Subdivision (1) of section 731.29 of the Florida Probate Law provides "Every illegitimate child is an heir * * * of the person who, in writing, signed in the presence of a competent witness, acknowledges himself to be the father.” The petitioner claims, therefore, that in view of the deceased’s acknowledgement, she is an heir of the deceased and entitled to inherit from him pursuant to the aforesaid provision of the Florida law. The case of Matter of Sherman (76 Misc 2d 551) is cited by the petitioner, Gloria Jean Thomas, as authority for her position.

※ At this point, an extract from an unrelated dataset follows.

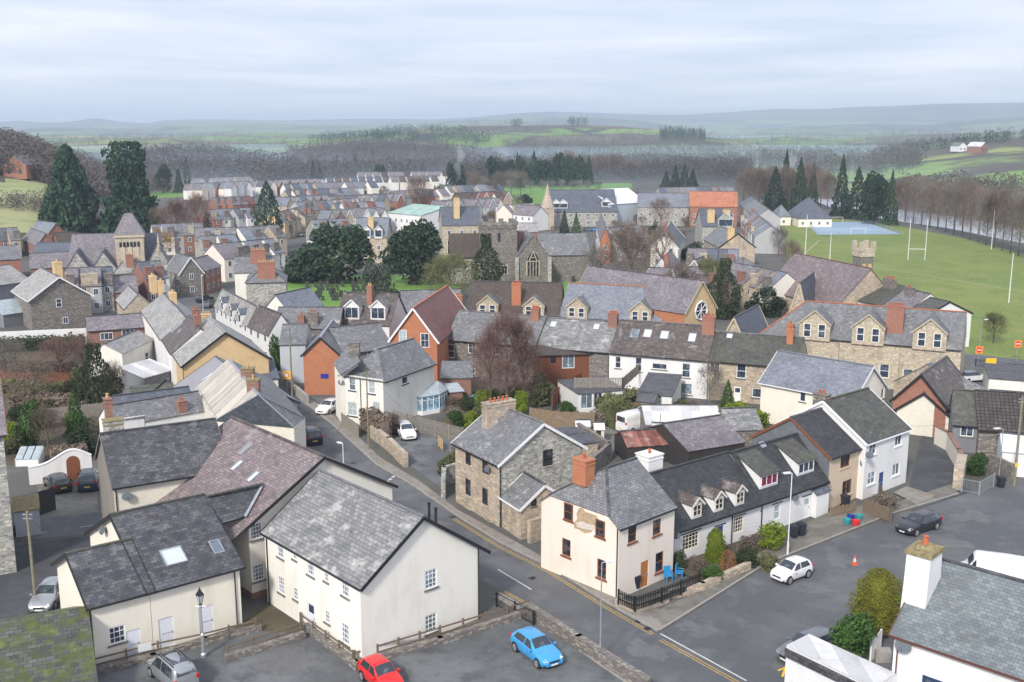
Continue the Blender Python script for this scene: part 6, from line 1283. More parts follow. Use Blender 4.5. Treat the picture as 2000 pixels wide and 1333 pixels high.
def T(kind, label, px, py, top, wpx, **k):
    g = P(px, py) if py > 395 else ground_at(px, py); h = zat(g, top)-g.z; w_ = wpx/F*(g.y*cp+CH*sp); return tree(kind, label, g, h, w_, **k)
# crowns are 10 high and 10 wide, scaled to size
proto('sequoia', cone_crown(5200, .42, 3, lambda t: (1-t)**.62*(1 if t > .06 else .8)*1.02 if t > .0 else .8, w=10), 'leaf_sequoia', .5, 5)
_irr = cone_crown(4600, .42, 8, lambda t: .55*(1.1 if t > .78 else 1)*(1 if t < .93 else .7)+(.42 if t < .42 else 0)*(1-t), w=10); proto('sequoia_ragged', _irr, 'leaf_sequoia', .5, 6)
proto('cypress', cone_crown(2600, .42, 5, lambda t: (min(1, (1-t)*2.1))**.8*.95, w=10), 'leaf_sequoia', .35, 4)
proto('yew', round_crown(5200, .36, 2, base=.2, nl=22), 'leaf_dark', .6, 3); proto('yew_low', round_crown(3800, .36, 9, base=.1, nl=14), 'leaf_dark', .6, 3)
proto('holm', round_crown(3000, .32, 4, base=.4), 'leaf_grey', .4, 3); proto('ivy_tree', cone_crown(4200, .34, 6, lambda t: math.sin(min(1, t*1.15+.12)*3.0)**.6, w=10), 'leaf_ivy', .4, 4)
proto('fir', cone_crown(1500, .5, 7, lambda t: (1-t)**.85, w=10, tiers=8), 'leaf_dark', .25, 4); proto('fir_green', cone_crown(1500, .45, 12, lambda t: (1-t)**.8, w=10, tiers=7), 'leaf_green', .25, 4)
proto('pine', round_crown(1100, .6, 17, base=2.6, nl=12), 'leaf_dark', .25, 6); proto('pointed', cone_crown(700, .5, 9, lambda t: min(1, (1-t)*3)**.6*.9, w=10), 'leaf_dark', .3, 3)
proto('bare_a', bare_crown(1, 4200, tw=.022, up=.2), 'twig_brown', .18, 1.8); proto('bare_b', bare_crown(2, 3800, up=.1, tw=.022), 'twig_grey', .18, 1.8); proto('bare_c', bare_crown(3, 4200, up=.3, tw=.022), 'twig_brown', .18, 1.8)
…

The basic question is whether the law of the State of Florida or the law of the State of New York should apply in *895determining the descent and distribution of the estate of the deceased. Under the Sherman case and New Jersey cases cited therein for support, the courts held that the law of the place of residence of the child at the time of the acknowledgement by the father determines the status of the child as to his eligibility to inherit. In view of the fact that the residence of petitioner was New York State at the time that the acknowledgement was made, the petitioner under the laws of the State of New York would be ineligible to inherit.

This court cannot, in administering the estate of the deceased, apply the laws of the statutes of descent and distribution enacted under the laws of Florida by virtue of the fact that the deceased may have resided at one point or another in the State of Florida. The deceased died domiciled in the State of New York and the court is compelled to apply the descent and distribution statutes of New York and not any other jurisdiction.

It is the opinion of this court, therefore, that limited letters of administration be awarded to petitioner David Peacock, imposing, however, the condition that any settlement reached in the action for wrongful death be remitted to this court for allocation.